Department of History

Alaina E. Roberts

  • Associate Professor

Fields

African American
Native American
African Diaspora
Nineteenth Century
United States

Teaching

African American History 1
Natives and Newcomers: Multicultural Encounters in North American History
The Black West
Public Narratives: Monuments, Cultural Centers, and Museums as Sites of Contestation

Education & Training

  • PhD, Indiana University, 2017
  • BA, University of California, Santa Barbara

Representative Publications

(March 2023) “Black Slaves and Indian Owners: The Continuous Rediscovery of Indian Territory,” Journal of the Civil War Era vol. 13, no. 1  

(February 2023) “Settlement” in Democracies in America: Keywords for the 19th Century and Today, eds. D. Berton Emerson and Gregory Laski (Oxford University Press) 
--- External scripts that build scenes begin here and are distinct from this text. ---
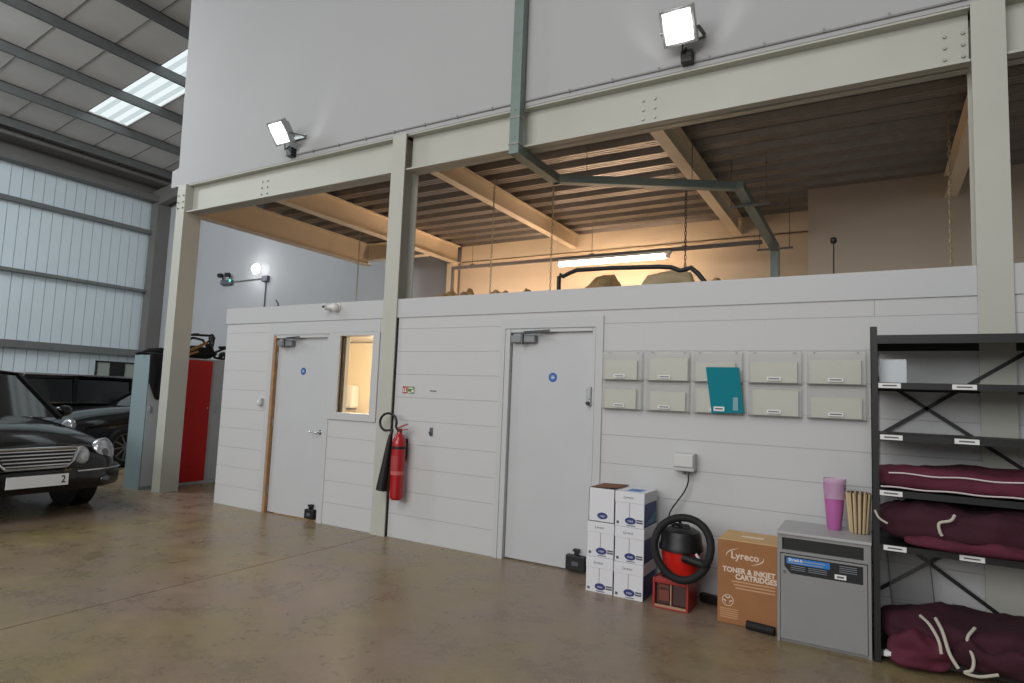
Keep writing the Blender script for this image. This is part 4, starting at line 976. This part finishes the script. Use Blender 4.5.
# ================================================================== CARS
def car(name_label, loc, rz, L=4.8, W=1.82, H=1.45, hood=1.35, estate=False, face='round', plate_end=None, chrome_roof=False):
    o = thing('car', name_label, 'car', (loc[0], loc[1], 0), rz, group='black cars parked beside the lockers')
    Mx = o.matrix_basis
    hw = W/2; xf = L/2
    def ring(x, w_, zb, zs, crown, sh=.90):
        half = [(0.0, zb), (w_*.55, zb), (w_*.93, zb+.03), (w_*.985, zb+.14), (w_, zb+(zs-zb)*.55), (w_*.975, zb+(zs-zb)*.86), (w_*sh, zs), (w_*sh*.72, zs+crown*.55), (w_*.32, zs+crown*.93), (0, zs+crown)]
        full = half+[(-a, b) for a, b in half[-2:0:-1]]
        return [Mx @ Vector((x, a, b)) for a, b in full]
    st_ = [(xf, hw*.66, .30, .50, .04, .9), (xf-.02, hw*.74, .33, .58, .06, .9), (xf-.10, hw*.86, .31, .66, .08, .88), (xf-.25, hw*.94, .29, .72, .10, .86), (xf-.55, hw*.985, .27, .78, .12, .86), (xf-.95, hw, .19, .83, .12, .87), (xf-hood, hw, .19, .88, .10, .9), (0.3, hw, .19, .91, .06, .92), (-.8, hw, .19, .92, .05, .92), (-xf+.7, hw*.99, .20, .93, .06, .9), (-xf+.25, hw*.95, .24, .92, .06, .88), (-xf+.05, hw*.86, .30, .84, .05, .88), (-xf, hw*.78, .36, .72, .04, .88)]
    body = MB().loft([ring(*s_) for s_ in st_]); bo = body.build('body', CARP, o, smooth=50, sub=2)
    # greenhouse
    bz = .93; rear = -xf+(.25 if estate else .75); rr_ = -xf+(.75 if estate else 1.45)
    pts = [(xf-hood-.05, bz, .82), (xf-hood-.75, H-.03, .64), (-.3, H, .65), (rr_, H-.04, .63), (rear, bz+.01, .78)]
    gl = MB(); rings = []
    for (x, z, w_) in pts: rings.append([Mx @ Vector((x, a, b)) for a, b in ((-w_, z), (-w_*.55, z+.02), (0, z+.025), (w_*.55, z+.02), (w_, z))])
    # sides
    for sgn in (-1, 1):
        gl.poly([Mx @ Vector((x, sgn*w_*1.0, z)) for x, z, w_ in pts]+[])
    for A_, B_ in ((0, 1), (3, 4)): gl.loft([rings[A_], rings[B_]], closed=False, caps=False)
    gl.build('glazing', CARG, o, smooth=20)
    rf_ = MB(); rf_.loft([rings[1], rings[2], rings[3]], closed=False, caps=False); ro = rf_.build('roof', CARP, o, smooth=60); so_ = ro.modifiers.new('t', 'SOLIDIFY'); so_.thickness = .03; so_.offset = 1
    for sgn in (-1, 1):
        pl = MB()
        for i_ in range(4):
            a_, b_ = pts[i_], pts[i_+1]; pl.bar(Mx @ Vector((a_[0], sgn*a_[2], a_[1])), Mx @ Vector((b_[0], sgn*b_[2], b_[1])), .05, .05)
        for xx in ((-.25, -.85) if not estate else (-.2, -1.25)):
            pl.bar(Mx @ Vector((xx, sgn*.80, bz)), Mx @ Vector((xx-.05, sgn*.655, H-.02)), .06, .05)
        pl.build('pillar', CARP, o)
    if chrome_roof:
        m_ = MB()
        for sgn in (-1, 1): m_.bar(Mx @ Vector((xf-hood-.8, sgn*.66, H+.035)), Mx @ Vector((rr_, sgn*.65, H+.03)), .03, .03)
        m_.build('roof_rail', CHROME, o)
        m_ = MB()
        for sgn in (-1, 1): m_.bar(Mx @ Vector((xf-hood, sgn*.845, .95)), Mx @ Vector((rear, sgn*.82, .955)), .012, .02)
        m_.build('waist_trim', CHROME, o)
    # wheels
    for xx in (xf-.92, -xf+1.0):
        for sgn in (-1, 1):
            m_ = Mx @ Matrix.Translation((xx, sgn*(hw-.10), .325)) @ Matrix.Rotation(-sgn*PI/2, 4, 'X')
            MB().lathe([(0, -.12), (.37, -.12), (.375, -.02), (.37, .075), (0, .075)], 28, m_).build('wheel_arch', BLACK, o)
            wh = MB().lathe([(.21, -.1), (.30, -.1), (.325, -.07), (.325, .08), (.30, .107), (.225, .107), (.215, .09), (.21, -.1)], 32, m_).build('wheel', TYRE, o, smooth=50)
            rm = MB(); rm.lathe([(.19, .06), (.215, .108), (.222, .108), (.222, .06)], 28, m_); rm.lathe([(0, .098), (.05, .098), (.055, .07), (0, .07)], 16, m_)
            for k_ in range(10):
                a_ = 2*PI*k_/10; rm.bar(m_ @ Vector((.04*math.cos(a_), .04*math.sin(a_), .088)), m_ @ Vector((.205*math.cos(a_+.12), .205*math.sin(a_+.12), .092)), .024, .018, up=m_.to_3x3() @ Vector((0, 0, 1)))
            rm.build('rim', ALLOY, wh, smooth=40)
    # face
    def xw(y): return xf-.02-.26*(abs(y)/hw)**3.6
    def ellipsoid(nm, y, z, ry, rz_, dx, mt, par, th=.05):
        ang = .75*math.atan2(.26*3.6*(abs(y)/hw)**2.6/hw, 1)*(1 if y > 0 else -1)
        mm = Mx @ Matrix.Translation((xw(y)+dx, y, z)) @ Matrix.Rotation(ang, 4, 'Z') @ Matrix.Rotation(R(-14), 4, 'Y') @ Matrix.Rotation(PI/2, 4, 'Y')
        prof_ = [(0, th), (.35, th*.93), (.65, th*.75), (.88, th*.45), (1.0, 0), (1.0, -.06)]
        mm2 = mm @ Matrix.Diagonal((rz_, ry, 1, 1))
        return MB().lathe(prof_, 28, mm2).build(nm, mt, par, smooth=50)
    for sgn in (-1, 1):
        a_ = ellipsoid('headlamp', sgn*.685, .655, .115, .135, .0, LAMPG, o, .03); ellipsoid('bulb_lens', sgn*.675, .645, .055, .06, .022, LAMPD, a_, .012)
        ellipsoid('inner_headlamp', sgn*.42, .625, .08, .095, .0, LAMPG, o, .03); 
    # grille
    gp = [(-.335, .715), (.335, .715), (.345, .69), (.31, .58), (.26, .53), (-.26, .53), (-.31, .58), (-.345, .69)]
    bk = MB().prism([Mx @ Vector((xf+.005, a_, b_)) for a_, b_ in gp], Mx.to_3x3() @ Vector((.02, 0, 0))).build('grille', BLACK, o)
    gs = MB()
    for k_ in range(5):
        zz_ = .555+k_*.034; ww = .275+.014*k_; gs.bar(Mx @ Vector((xf+.03, -ww, zz_)), Mx @ Vector((xf+.03, ww, zz_)), .01, .012)
    for a_, b_ in zip(gp, gp[1:]+gp[:1]): gs.tube([Mx @ Vector((xf+.026, a_[0], a_[1])), Mx @ Vector((xf+.026, b_[0], b_[1]))], .013, 8)
    gs.build('grille_bar', CHROME, bk)
    # bumper with chrome strip and plate
    bm_ = [Mx @ Vector((xw(y)+.07, y, .36)) for y in [(-.86+.086*i_) for i_ in range(21)]]
    def bring(y):
        x = xw(y)
        return [Mx @ Vector((x+a_, y, b_)) for a_, b_ in ((-.10, .30), (.03, .285), (.07, .34), (.08, .42), (.06, .50), (-.10, .52))]
    MB().loft([bring(-.88+.088*i_) for i_ in range(21)]).build('bumper', CARP, o, smooth=50)
    MB().tube([Mx @ Vector((xw(y)+.078, y, .475)) for y in [(-.88+.088*i_) for i_ in range(21) if abs(-.88+.088*i_) > .29 and -.88+.088*i_ > 0]], .008, 6).tube([Mx @ Vector((xw(y)+.078, y, .475)) for y in [(-.88+.088*i_) for i_ in range(21) if -.88+.088*i_ < -.29]], .008, 6).build('bumper_trim', CHROME, o)
    pb = MB().box(xf+.072, xf+.082, -.26, .26, .355, .465, Mx).build('number_plate', PLATE, o)
    if plate_end:
        q_ = Mx.to_euler(); p_ = Mx @ Vector((xf+.0826, .215, .41))
        text(plate_end, .10, p_, BLACK, pb, 'plate_lettering', rot=(PI/2, 0, rz+PI/2), wx=.8, bold=.002)
    for sgn in (-1, 1): ellipsoid('fog_lamp', sgn*.66, .37, .055, .035, .09, LAMPD, o, .02)
    # mirrors
    for sgn in (-1, 1):
        MB().blob(Mx @ Vector((xf-hood-.35, sgn*(hw+.08), 1.0)), (.07, .10, .07), .0, 1, 1, 2).build('mirror', CARP, o, smooth=60)
    return o
car('black saloon with chrome grille and round twin headlamps facing the floor', (-9.41, -1.83, 0), R(1), plate_end='2')
car('black saloon parked behind the lockers with its alloy front wheel showing', (-11.47, 2.465, 0), R(-90), L=4.85, hood=1.4)
car('long black estate with bright roof rails parked along the side wall', (-13.9, 1.1, 0), R(-90), L=5.6, H=1.44, hood=1.4, estate=True, chrome_roof=True)
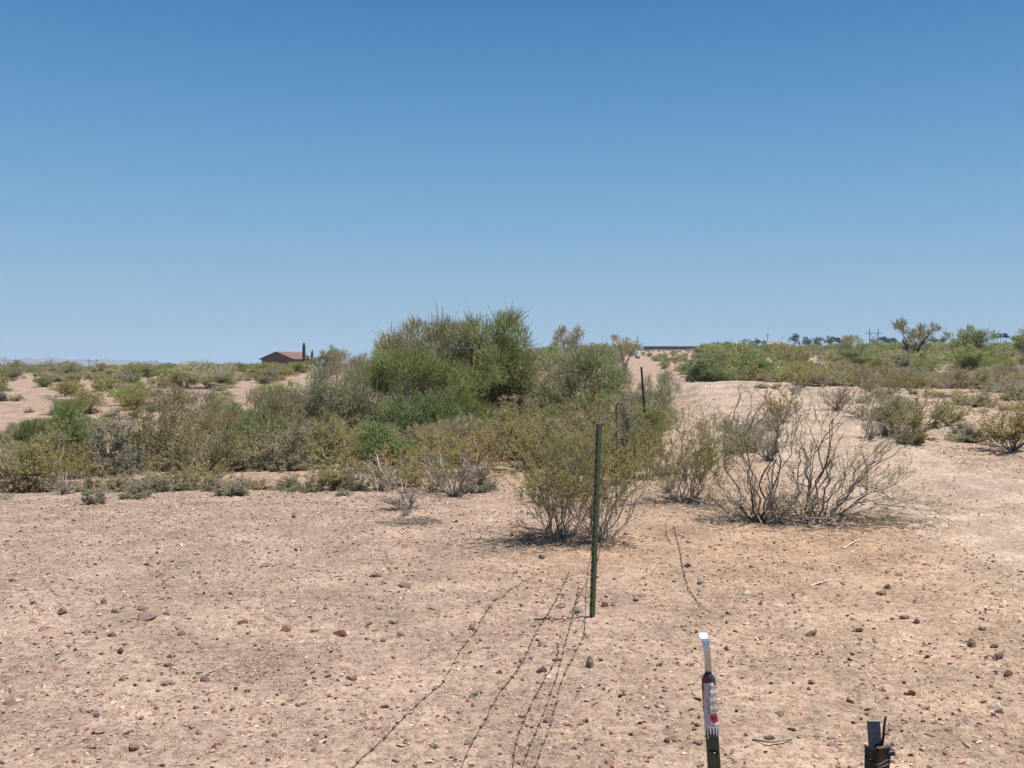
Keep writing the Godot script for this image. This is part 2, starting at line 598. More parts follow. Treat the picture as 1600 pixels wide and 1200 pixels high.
func protos() -> Dictionary:
	var out := {"creosote": [], "rust": [], "mound": [], "green": [], "live": [], "pale": [], "twig": [], "mid_green": [], "mid_olive": [], "mid_grey": [], "far_green": [], "far_olive": [], "far_grey": []}
	for k in 4:
		out.creosote.append(bush({stems = 26, tilt0 = 0.05, tilt1 = 0.95, r = 0.010, branches = 7, twigs = 3, leaf_n = 11, leaf_len = 0.026, leaf_w = 0.014, leaf_from = 0.30, leaf_col = OLIVE, stem_col = BARK, wide = 0.58, wob = 0.3, diamond = true}))
	for k in 3:
		out.rust.append(bush({stems = 26, tilt0 = 0.05, tilt1 = 1.05, r = 0.009, branches = 7, twigs = 3, leaf_n = 9, leaf_len = 0.026, leaf_w = 0.013, leaf_from = 0.28, leaf_col = RUST + OLIVE, stem_col = BARK, wide = 0.56, diamond = true}))
	for k in 4:
		out.mound.append(bush({stems = 60, tilt0 = 0.1, tilt1 = 1.45, r = 0.009, branches = 6, twigs = 2, leaf_n = 6, leaf_len = 0.055, leaf_w = 0.018, leaf_from = 0.2, leaf_col = DRY + GREYG, stem_col = BARK, wide = 0.5, foot = 0.15, wob = 0.3, seg = 5, sides = 3}))
	for k in 3:
		for t in [["green", GREEN, BARK, 0.75, 0.080, 0.011, 60, 3], ["live", LIVE, BARK, 0.6, 0.072, 0.013, 60, 2], ["pale", GREYG, PALEBARK, 0.9, 0.095, 0.008, 46, 5]]:
			var st := MB.new()
			var lf := MB.new()
			crown(st, lf, lump_set(13, 0.34, 0.10, 0.78, 0.20, 9), {leaf_col = t[1], stem_col = t[2], limb = 0.014, clump = 0.11, blades = t[6], up = t[3], blade_len = t[4], blade_w = t[5], tips = t[7], tip_r = 0.003}, Vector3(0, -0.03, 0))
			out[t[0]].append([st.mesh(), lf.mesh()])
	for k in 4:
		out.twig.append(bush({stems = 20, tilt0 = 0.08, tilt1 = 0.95, r = 0.016, branches = 7, twigs = 3, leaf_n = 1, leaf_len = 0.04, leaf_w = 0.02, leaf_from = 0.4, leaf_col = DRY, stem_col = BARK + BARK + PALEBARK, wide = 0.58, wob = 0.4}))
	for k in 4:
		for t in [["mid_green", GREEN, 0.6], ["mid_olive", OLIVE + GREEN + IRON, 0.5], ["mid_grey", DRY + GREYG + IRON, 0.5]]:
			var st := MB.new()
			var lf := MB.new()
			crown(st, lf, lump_set(11, 0.36, 0.08, 0.74, 0.18, 8), {leaf_col = t[1], stem_col = BARK, limb = 0.012, clump = 0.11, blades = 26, up = t[2], blade_len = 0.085, blade_w = 0.020, tips = 2, tip_r = 0.004}, Vector3(0, -0.03, 0))
			out[t[0]].append([st.mesh(), lf.mesh()])
		for t in [["far_green", GREEN, 0.5], ["far_olive", OLIVE + GREEN + IRON, 0.4], ["far_grey", DRY + GREYG + IRON, 0.4]]:
			var st := MB.new()
			var lf := MB.new()
			crown(st, lf, lump_set(9, 0.36, 0.08, 0.74, 0.18, 6), {leaf_col = t[1], stem_col = BARK, limb = 0.014, clump = 0.12, blades = 12, up = t[2], blade_len = 0.10, blade_w = 0.040, tips = 1, tip_r = 0.006}, Vector3(0, -0.03, 0))
			out[t[0]].append([st.mesh(), lf.mesh()])
	return out

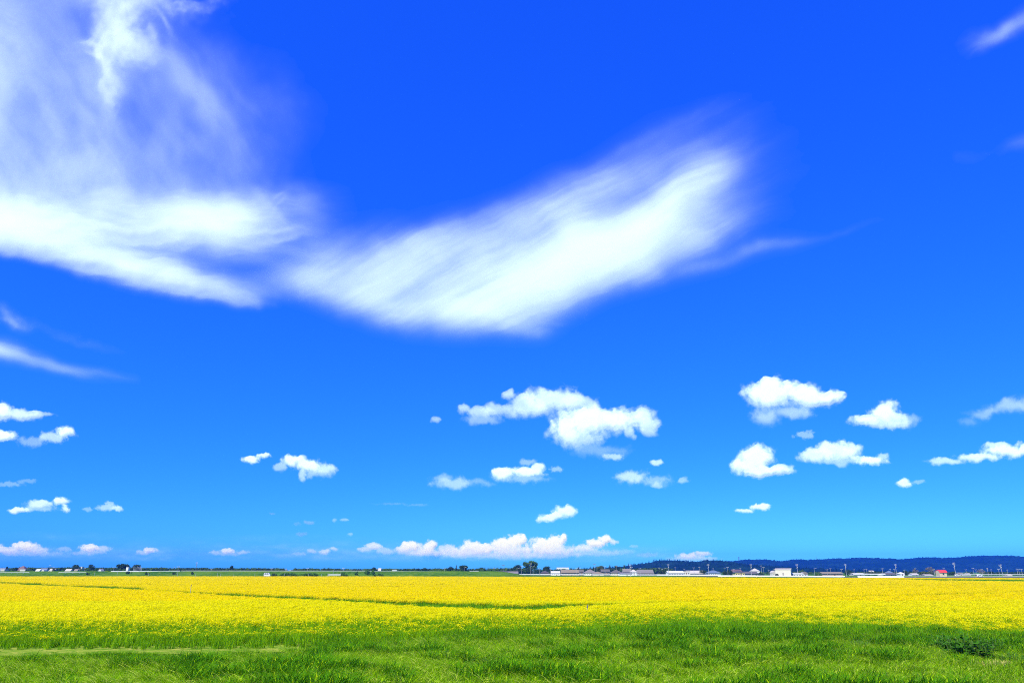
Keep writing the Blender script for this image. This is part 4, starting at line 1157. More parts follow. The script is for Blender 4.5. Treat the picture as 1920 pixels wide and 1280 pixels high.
# the white gate on the embankment
gx0, gx1 = xat(617, 404), xat(640, 404)
root = empty('gate', ((gx0 + gx1) / 2, 403, 0))
tag(root, 'white two-bar gate between tall posts at the embankment foot', 'gate')
w2 = (gx1 - gx0) / 2
for z in (.95, 1.5): MB().box(-w2, w2, -.04, .04, z - .09, z + .09).build('bar', M['white'], root)
for u, h in ((-w2, 1.8), (-w2 * .25, 3.6), (w2 * .35, 1.7), (w2, 2.6)): MB().tube((u, .12, -.2), (u, .12, h), .09, .08, 6).build('post', M['pole_white'], root)


# ------------------------------------------------------------------ vehicles
def vehicle(px0, px1, ytop, Y, kind, mat, label, base, yaw=0.0):
    x0, x1 = xat(px0, Y), xat(px1, Y)
    L = x1 - x0; h = max(1.2, zat(ytop, Y, px0) - base)
    root = empty('van' if kind == 'van' else 'car', ((x0 + x1) / 2, Y, base), yaw)
    tag(root, label, 'van' if kind == 'van' else 'car')
    hw_ = .74
    if kind == 'van': prof_ = [(-.5, .18), (-.5, .55), (-.49, .92), (-.46, 1.0), (.28, 1.0), (.40, .62), (.5, .52), (.5, .18)]
    else: prof_ = [(-.5, .2), (-.5, .56), (-.42, .62), (-.30, .97), (-.05, 1.0), (.12, .97), (.27, .64), (.47, .55), (.5, .2)]
    vs = [(u * L, -hw_, z * h) for u, z in prof_] + [(u * L, hw_, z * h) for u, z in prof_]
    n = len(prof_)
    b = MB().add(vs, [(k, (k + 1) % n, n + (k + 1) % n, n + k)[::-1] for k in range(n)] + [tuple(range(n)), tuple(range(2 * n - 1, n - 1, -1))])
    bo = b.build('body', mat, root)
    bv = bo.modifiers.new('bevel', 'BEVEL'); bv.width = .06; bv.segments = 2
    for s in (-1, 1):
        y = s * (hw_ + .008)
        for (u0, u1) in (((-.42, -.12), (-.09, .24)) if kind == 'van' else ((-.27, -.06), (-.03, .14))):
            m = MB(); z0, z1 = h * .62, h * .9
            t = .05 * L if kind == 'van' and u1 > .2 else .03 * L
            m.add([(u0 * L, y, z0), (u1 * L, y, z0), (u1 * L - t, y, z1), (u0 * L + .01, y, z1), (u0 * L, y - s * .02, z0), (u1 * L, y - s * .02, z0), (u1 * L - t, y - s * .02, z1), (u0 * L + .01, y - s * .02, z1)],
                  [(0, 1, 2, 3), (7, 6, 5, 4), (0, 4, 5, 1), (1, 5, 6, 2), (2, 6, 7, 3), (3, 7, 4, 0)])
            m.build('window', M['glass'], root)
    MB().box(-.5 * L - .03, -.5 * L + .02, -.55, .55, h * .58, h * .86).build('rear_window', M['glass'], root)
    for s in (-1, 1):
        MB().box(.5 * L - .03, .5 * L + .03, s * .55 - .13, s * .55 + .13, h * .40, h * .5).build('headlight', M['lamp'], root)
        MB().box(-.5 * L - .03, -.5 * L + .03, s * .6 - .09, s * .6 + .09, h * .38, h * .54).build('tail_light', M['tail'], root)
        for u in (-.31, .32):
            wh = MB().tube((u * L, s * (hw_ - .12), .27), (u * L, s * (hw_ + .03), .27), .27, .27, 14).build('wheel', M['tyre'], root)
            MB().tube((u * L, s * (hw_ + .0), .27), (u * L, s * (hw_ + .045), .27), .16, .14, 10).build('rim', M['steel'], wh)
    return root


vehicle(496, 507.5, 1073.2, 403, 'van', M['white'], 'small white van parked at the foot of the embankment', .2, R(8))
vehicle(741.5, 748, 1074.3, 470, 'car', M['white'], 'tiny white car on the road below the embankment', .45)
vehicle(1829, 1841, 1079.7, 372, 'car', M['white'], 'white car passing behind the rice at the far right', .35)
vehicle(914, 922.5, 1072.8, 545, 'car', M['white'], 'white car parked at the right end of the greenhouse', 0.0, R(20))
vehicle(923.5, 932, 1073.2, 540, 'car', M['r_dark'], 'dark car parked beside the white one near the floodlight mast', 0.0, R(-12))
vehicle(1788, 1796, 1077.2, 450, 'car', M['white'], 'white car half hidden behind the tallest right pole', 0.0)

# ------------------------------------------------------------------ pylons on the ridge
for px, yb, yt, Y, lab in ((1386.2, 1050.5, 1043.2, 3380, 'lattice pylon standing on the wooded ridge'), (1531.5, 1049.2, 1042, 3380, 'thin antenna mast on the ridge right of the pylon')):
    x = xat(px, Y); zb = zat(yb, Y, px) - 6; h = zat(yt, Y, px) - zb
    thick = lab.startswith('lattice')
    root = empty('pylon' if thick else 'antenna_mast', (x, Y - 10, zb)); tag(root, lab, 'pylon' if thick else 'mast')
    s = 1.9 if thick else .5
    for a, b in ((-1, -1), (1, -1), (1, 1), (-1, 1)):
        MB().tube((a * s, b * s, 0), (a * s * .3, b * s * .3, h), .38, .28, 5).build('leg', M['pole_dark'], root)
    m = MB()
    for k in range(6):
        z = h * k / 6; f = 1 - .7 * k / 6; g2 = 1 - .7 * (k + 1) / 6
        for b in (-1, 1): m.tube((-s * f, b * s * f, z), (s * g2, b * s * g2, h * (k + 1) / 6), .18, .18, 4)
    m.build('bracing', M['pole_dark'], root)
    if thick:
        for z in (.72, .86, .97): MB().box(-3.6, 3.6, -.25, .25, h * z - .2, h * z + .2).build('crossarm', M['pole_dark'], root)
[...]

(December 2022) “At the Intersection of Chickasaw Identity & Black Enslavement,” Southern Cultures vol. 28, no. 3   

(September 2021) “When Black Lives Matter Meets Indian Country: Using the Cherokee and Chickasaw Nations as Case Studies for Understanding the Evolution of Public History and Interracial Coalition,” American Indian Quarterly vol. 45, no. 3

(April 2021) I've Been Here All the While: Black Freedom on Native Land (University of Pennsylvania Press)

(April 2021) Roundtable, "No More Nations within Nations: Indigenous Sovereignty after the End of Treaty-Making in 1871," The Journal of the Gilded Age and Progressive Era vol. 20, no. 2

(June 2020) “A Different Forty Acres: Land, Kin, and Migration in the Late Nineteenth Century West,” Journal of the Civil War Era vol. 10, no. 2

(January 2018) “A Hammer and a Mirror: Tribal Disenrollment and Scholarly Responsibility,” Western Historical Quarterly vol. 49, no. 1

To see a complete and up-to-date list of publications, please visit: alainaeroberts.com

Research Interests

My research focuses on the intersection of Black and Native American history from the nineteenth century to the modern day with particular attention to identity, settler colonialism, and anti-Blackness. This specialization stems from my own family history: my paternal ancestors were Black and Native people enslaved in the Chickasaw and Choctaw Nations. 

I’ve written for mainstream outlets like TIME magazine, the Washington Post, and High Country News, and published academic essays in the Western Historical Quarterly, the Journal of the Civil War Era, American Indian Quarterly, Southern Cultures, and the Journal of the Gilded Age and Progressive Era. My work has been profiled by CNN, The Atlantic, the New York Times, and the Boston Globe, among other outlets, and I was featured in a docuseries, The Real Wild West, available on Amazon Prime, Curiosity Stream, and Roku. 

In my first book, I’ve Been Here All the While: Black Freedom on Native Land (University of Pennsylvania Press, 2021), I use archival research and family history to upend the traditional story of Reconstruction, connecting debates about Black freedom and Native American citizenship to westward expansion onto Native land. As Black, white, and Native people constructed ideas of race, belonging, and national identity, this part of the West became, for a short time, the last place where Black people could escape Jim Crow, finding land and exercising political rights, until Oklahoma Statehood in 1907. 

I've Been Here All the While was awarded the Stubbendieck Great Plains Distinguished Book Prize by the Center for Great Plains Studies at the University of Nebraska-Lincoln and the Western History Association's John C. Ewers Award and W. Turrentine Jackson Book Prize.

My second book will explore the modern-day legacies of slavery and anti-Blackness in the Five Tribes (the Chickasaw, Cherokee, Choctaw, Seminole, and Muscogee Creek Nations).